Any personal details about his life which Emerson gives us are always welcome. We learn that his different winter courses of lectures in Boston, usually ten of them, were attended on an average by about five hundred persons, and netted him about five hundred dollars.
When he published a new volume, he was very liberal with presentation copies. Of his first volume of poems, published in 1846, he sent eighty copies to his friends. When “May-Day” was published in 1867, he sent fifty copies to friends; one of them went to Walt Whitman. I saw it the day it came. It was in a white dress (silk, I think); very beautiful. He sent a copy of his first volume of “Nature” to Landor. One would like to know what Landor said in reply. The copy he sent to Carlyle I saw in the Scot’s library, in Cheyne Row, in 1871.
IX
Emerson was so drawn to the racy and original that it seems as if original sin had a certain fascination for him. The austere, the Puritanical Emerson, the heir of eight generations of clergy-men, the man who did not like to have Frederika Bremer play the piano in his house on Sunday, seems at times to covet the “swear-words” of the common people. They itch at his ears, they have flavor and reality. He sometimes records them in his Journal; for example, this remark of the Canadian wood-chopper who cut wood for his neighbor–he preferred to work by the job rather than by the day–the days were “so damned long!”
The mob, Emerson says, is always interesting: “A blacksmith, a truckman, a farmer, we follow into the bar-room and watch with eagerness what they shall say.” “Cannot the stinging dialect of the sailor be domesticated?” “My page about Consistency would be better written, ‘Damn Consistency.'” But try to fancy Emerson swearing like the men on the street! Once only he swore a sacred oath, and that he himself records: it was called out by the famous, and infamous, Fugitive Slave Law which made every Northern man hound and huntsman for the Southern slave-driver. “This filthy enactment,” he says, “was made in the Nineteenth Century by men who could read and write. I will not obey it, by God!”
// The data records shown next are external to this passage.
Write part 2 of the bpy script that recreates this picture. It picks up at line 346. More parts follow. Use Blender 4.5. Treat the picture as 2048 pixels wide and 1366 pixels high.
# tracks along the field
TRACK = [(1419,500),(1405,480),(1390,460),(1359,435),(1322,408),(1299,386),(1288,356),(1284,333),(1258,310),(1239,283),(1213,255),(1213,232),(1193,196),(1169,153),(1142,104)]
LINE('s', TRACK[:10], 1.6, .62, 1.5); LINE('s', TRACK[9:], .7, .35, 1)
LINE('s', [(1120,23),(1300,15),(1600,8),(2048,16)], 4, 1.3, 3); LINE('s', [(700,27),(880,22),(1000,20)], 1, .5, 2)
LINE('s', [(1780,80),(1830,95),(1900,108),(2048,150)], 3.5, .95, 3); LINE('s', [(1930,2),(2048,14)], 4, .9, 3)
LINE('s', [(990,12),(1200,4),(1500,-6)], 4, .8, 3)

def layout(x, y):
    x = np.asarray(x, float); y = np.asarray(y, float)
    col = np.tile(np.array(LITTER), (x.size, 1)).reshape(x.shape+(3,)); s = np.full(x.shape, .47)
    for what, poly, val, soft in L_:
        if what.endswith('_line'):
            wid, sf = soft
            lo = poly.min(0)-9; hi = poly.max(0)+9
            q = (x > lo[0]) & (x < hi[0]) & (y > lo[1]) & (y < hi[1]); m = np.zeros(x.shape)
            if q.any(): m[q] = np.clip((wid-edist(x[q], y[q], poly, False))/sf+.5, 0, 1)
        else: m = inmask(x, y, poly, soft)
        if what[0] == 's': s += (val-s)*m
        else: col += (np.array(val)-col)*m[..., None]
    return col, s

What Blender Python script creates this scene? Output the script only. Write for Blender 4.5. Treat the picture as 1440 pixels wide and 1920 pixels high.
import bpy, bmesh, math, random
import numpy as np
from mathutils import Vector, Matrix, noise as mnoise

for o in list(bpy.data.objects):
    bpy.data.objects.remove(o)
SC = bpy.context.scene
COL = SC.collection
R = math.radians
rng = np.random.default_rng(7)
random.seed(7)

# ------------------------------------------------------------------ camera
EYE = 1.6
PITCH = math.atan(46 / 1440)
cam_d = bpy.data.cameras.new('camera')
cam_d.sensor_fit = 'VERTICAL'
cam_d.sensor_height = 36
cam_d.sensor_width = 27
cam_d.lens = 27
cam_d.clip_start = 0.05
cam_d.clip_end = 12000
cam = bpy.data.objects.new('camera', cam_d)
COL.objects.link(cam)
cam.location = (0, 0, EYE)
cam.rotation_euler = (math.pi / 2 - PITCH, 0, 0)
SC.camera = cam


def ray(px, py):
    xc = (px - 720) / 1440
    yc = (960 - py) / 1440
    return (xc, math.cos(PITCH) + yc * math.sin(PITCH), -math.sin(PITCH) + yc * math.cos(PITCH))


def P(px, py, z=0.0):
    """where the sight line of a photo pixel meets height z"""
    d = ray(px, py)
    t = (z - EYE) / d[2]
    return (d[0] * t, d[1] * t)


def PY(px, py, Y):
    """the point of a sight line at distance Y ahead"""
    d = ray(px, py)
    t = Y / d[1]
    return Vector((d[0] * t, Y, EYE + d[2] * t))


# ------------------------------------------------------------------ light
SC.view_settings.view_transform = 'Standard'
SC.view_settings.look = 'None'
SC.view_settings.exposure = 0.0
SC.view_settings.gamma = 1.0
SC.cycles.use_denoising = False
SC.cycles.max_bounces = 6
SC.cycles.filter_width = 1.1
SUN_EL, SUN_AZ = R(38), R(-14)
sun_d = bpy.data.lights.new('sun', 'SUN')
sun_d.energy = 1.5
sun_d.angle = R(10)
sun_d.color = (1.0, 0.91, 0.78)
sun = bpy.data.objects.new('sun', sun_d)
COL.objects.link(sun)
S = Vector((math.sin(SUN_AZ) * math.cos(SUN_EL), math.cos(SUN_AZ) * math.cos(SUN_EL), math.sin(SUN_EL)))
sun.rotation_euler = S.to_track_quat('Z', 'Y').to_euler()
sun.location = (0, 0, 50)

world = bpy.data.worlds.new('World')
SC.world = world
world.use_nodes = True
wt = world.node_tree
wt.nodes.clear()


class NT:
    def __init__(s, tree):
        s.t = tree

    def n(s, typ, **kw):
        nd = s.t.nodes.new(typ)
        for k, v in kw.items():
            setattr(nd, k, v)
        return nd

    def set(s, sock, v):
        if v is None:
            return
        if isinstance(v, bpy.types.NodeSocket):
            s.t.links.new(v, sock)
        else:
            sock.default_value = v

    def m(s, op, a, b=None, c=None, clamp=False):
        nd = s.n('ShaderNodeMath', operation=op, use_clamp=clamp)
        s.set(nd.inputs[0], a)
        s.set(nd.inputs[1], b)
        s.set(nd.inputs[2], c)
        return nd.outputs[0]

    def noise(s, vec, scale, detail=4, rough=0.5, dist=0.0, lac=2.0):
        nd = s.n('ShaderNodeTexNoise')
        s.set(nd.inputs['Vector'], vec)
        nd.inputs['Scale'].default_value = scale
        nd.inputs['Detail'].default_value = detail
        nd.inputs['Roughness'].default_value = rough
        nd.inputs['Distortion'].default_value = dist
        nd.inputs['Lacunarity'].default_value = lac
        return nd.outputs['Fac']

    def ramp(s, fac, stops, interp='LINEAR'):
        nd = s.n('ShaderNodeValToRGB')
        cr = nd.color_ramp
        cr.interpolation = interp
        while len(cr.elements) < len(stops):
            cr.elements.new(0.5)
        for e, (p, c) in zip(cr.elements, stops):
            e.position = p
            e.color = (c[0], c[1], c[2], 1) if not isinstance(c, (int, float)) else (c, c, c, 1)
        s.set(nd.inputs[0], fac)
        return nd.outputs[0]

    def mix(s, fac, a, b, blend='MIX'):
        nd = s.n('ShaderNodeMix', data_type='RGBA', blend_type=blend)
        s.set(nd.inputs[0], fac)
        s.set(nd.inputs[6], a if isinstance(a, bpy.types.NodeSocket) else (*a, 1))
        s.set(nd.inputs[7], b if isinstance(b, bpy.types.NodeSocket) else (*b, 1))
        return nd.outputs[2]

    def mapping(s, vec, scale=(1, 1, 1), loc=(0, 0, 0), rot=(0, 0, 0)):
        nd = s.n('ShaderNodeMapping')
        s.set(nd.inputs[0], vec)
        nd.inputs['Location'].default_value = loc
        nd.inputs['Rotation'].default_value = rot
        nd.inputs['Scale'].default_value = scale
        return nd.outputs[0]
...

Evidently the best thing the laboring people had to offer Emerson was their racy and characteristic speech. When one of his former neighbors said of an eclipse of the sun that it looked as if a “nigger” was poking his head into the sun, Emerson recorded it in his Journal. His son reports that Emerson enjoyed the talk of the stable-men and used to tell their anecdotes and boasts of their horses when he came home; for example, “In the stable you’d take him for a slouch, but lead him to the door, and when he lifts up his eyes, and looks abroad,–by thunder! you’d think the sky was all horse.” Such surprises and exaggerations always attracted him, unless they took a turn that made him laugh. He loved wit with the laugh taken out of it. The genial smile and not uproarious laughter suited his mood best.